> _EXERCISE DIRECTIONS_: Word for word, restate every line of the material.

> _STORED DATA_:
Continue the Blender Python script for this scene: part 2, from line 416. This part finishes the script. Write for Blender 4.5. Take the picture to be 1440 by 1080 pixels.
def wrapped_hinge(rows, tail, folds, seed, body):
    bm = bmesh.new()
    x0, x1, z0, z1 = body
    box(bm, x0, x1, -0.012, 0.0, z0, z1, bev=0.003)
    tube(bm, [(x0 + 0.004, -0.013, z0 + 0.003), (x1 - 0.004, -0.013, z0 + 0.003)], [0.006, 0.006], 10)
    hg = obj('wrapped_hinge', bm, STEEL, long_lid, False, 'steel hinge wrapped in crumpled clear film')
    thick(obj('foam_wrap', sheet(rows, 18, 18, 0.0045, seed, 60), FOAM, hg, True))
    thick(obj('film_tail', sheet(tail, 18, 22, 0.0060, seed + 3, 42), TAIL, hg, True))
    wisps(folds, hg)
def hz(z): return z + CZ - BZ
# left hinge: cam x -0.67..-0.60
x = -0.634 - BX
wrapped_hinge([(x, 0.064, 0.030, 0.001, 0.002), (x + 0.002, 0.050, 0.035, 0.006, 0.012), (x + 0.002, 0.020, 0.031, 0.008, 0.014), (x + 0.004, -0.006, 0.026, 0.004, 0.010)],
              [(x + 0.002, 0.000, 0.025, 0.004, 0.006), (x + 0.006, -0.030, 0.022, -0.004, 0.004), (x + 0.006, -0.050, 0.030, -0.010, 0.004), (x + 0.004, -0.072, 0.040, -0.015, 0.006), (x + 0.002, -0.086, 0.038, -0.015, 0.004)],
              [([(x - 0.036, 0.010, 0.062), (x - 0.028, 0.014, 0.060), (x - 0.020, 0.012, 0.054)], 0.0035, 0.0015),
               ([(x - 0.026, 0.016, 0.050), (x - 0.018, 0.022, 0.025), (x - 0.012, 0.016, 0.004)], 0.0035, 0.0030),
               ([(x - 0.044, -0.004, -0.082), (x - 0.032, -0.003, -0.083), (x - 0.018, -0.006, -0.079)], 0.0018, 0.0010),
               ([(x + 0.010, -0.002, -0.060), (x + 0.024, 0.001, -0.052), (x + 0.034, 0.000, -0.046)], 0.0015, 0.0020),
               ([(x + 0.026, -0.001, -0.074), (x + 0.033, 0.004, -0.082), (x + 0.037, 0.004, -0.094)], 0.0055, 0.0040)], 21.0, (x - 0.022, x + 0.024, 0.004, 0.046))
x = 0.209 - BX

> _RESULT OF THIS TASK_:
Continue the Blender Python script for this scene: part 2, from line 416. This part finishes the script. Write for Blender 4.5. Take the picture to be 1440 by 1080 pixels.
def wrapped_hinge(rows, tail, folds, seed, body):
    bm = bmesh.new()
    x0, x1, z0, z1 = body
    box(bm, x0, x1, -0.012, 0.0, z0, z1, bev=0.003)
    tube(bm, [(x0 + 0.004, -0.013, z0 + 0.003), (x1 - 0.004, -0.013, z0 + 0.003)], [0.006, 0.006], 10)
    hg = obj('wrapped_hinge', bm, STEEL, long_lid, False, 'steel hinge wrapped in crumpled clear film')
    thick(obj('foam_wrap', sheet(rows, 18, 18, 0.0045, seed, 60), FOAM, hg, True))
    thick(obj('film_tail', sheet(tail, 18, 22, 0.0060, seed + 3, 42), TAIL, hg, True))
    wisps(folds, hg)
def hz(z): return z + CZ - BZ
# left hinge: cam x -0.67..-0.60
x = -0.634 - BX
wrapped_hinge([(x, 0.064, 0.030, 0.001, 0.002), (x + 0.002, 0.050, 0.035, 0.006, 0.012), (x + 0.002, 0.020, 0.031, 0.008, 0.014), (x + 0.004, -0.006, 0.026, 0.004, 0.010)],
              [(x + 0.002, 0.000, 0.025, 0.004, 0.006), (x + 0.006, -0.030, 0.022, -0.004, 0.004), (x + 0.006, -0.050, 0.030, -0.010, 0.004), (x + 0.004, -0.072, 0.040, -0.015, 0.006), (x + 0.002, -0.086, 0.038, -0.015, 0.004)],
              [([(x - 0.036, 0.010, 0.062), (x - 0.028, 0.014, 0.060), (x - 0.020, 0.012, 0.054)], 0.0035, 0.0015),
               ([(x - 0.026, 0.016, 0.050), (x - 0.018, 0.022, 0.025), (x - 0.012, 0.016, 0.004)], 0.0035, 0.0030),
               ([(x - 0.044, -0.004, -0.082), (x - 0.032, -0.003, -0.083), (x - 0.018, -0.006, -0.079)], 0.0018, 0.0010),
               ([(x + 0.010, -0.002, -0.060), (x + 0.024, 0.001, -0.052), (x + 0.034, 0.000, -0.046)], 0.0015, 0.0020),
               ([(x + 0.026, -0.001, -0.074), (x + 0.033, 0.004, -0.082), (x + 0.037, 0.004, -0.094)], 0.0055, 0.0040)], 21.0, (x - 0.022, x + 0.024, 0.004, 0.046))
x = 0.209 - BX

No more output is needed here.